La condition impérative au bon fonctionnement du JWST est une température ambiante si basse qu’elle ne trouble pas l’examen de la lumière. Hubble est en orbite à quelque 600 km au-dessus de la Terre. A cette distance, le JWST serait inutilisable, chauffé par le soleil et sa réflexion sur la Terre et la Lune. 

Il va être placé à l’issue d’un voyage d’un mois à 1,5 million de km de là. Et sera protégé du rayonnement solaire par un bouclier thermique de cinq voiles souples qui dissipera la chaleur, abaissant la température (qui est de 80°) à -233 degrés côté télescope.
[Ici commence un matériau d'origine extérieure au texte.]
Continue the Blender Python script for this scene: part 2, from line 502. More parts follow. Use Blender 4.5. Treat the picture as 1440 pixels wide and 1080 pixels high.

Mais avant d’en arriver là, la machine et ses concepteurs vont devoir réaliser un véritable exploit : son déploiement sans failles, avec une série d’opérations impliquant par exemple pour le seul bouclier 140 mécanismes d’ouverture, 400 poulies et presque 400 mètres de câbles. 

Car l’observatoire, avec ses 12 mètres de haut et un bouclier équivalant à un court de tennis, a dû être plié pour se glisser dans la coiffe d’Ariane 5. « L’encapsulage » s’est effectué avec guidage laser pour éviter tout dommage à l’instrument, dont le développement a coûté quelque dix milliards de dollars. Pour ces manœuvres, la Nasa a aussi imposé des mesures draconiennes de propreté pour éviter toute contamination du miroir du télescope, par des particules ou même une haleine chargée… 

Enfin, un système de dépressurisation sur mesure de la coiffe a été installé par Arianespace pour qu’à la séparation d’avec le lanceur, à 120 km d’altitude, aucun changement brutal de pression n’endommage la bête. « A "client" exceptionnel, mesures exceptionnelles », a expliqué jeudi un responsable de l’ESA à Kourou. 

Il faudra plusieurs semaines pour savoir si le télescope est prêt à fonctionner. Avec une entrée officielle en service prévue en juin.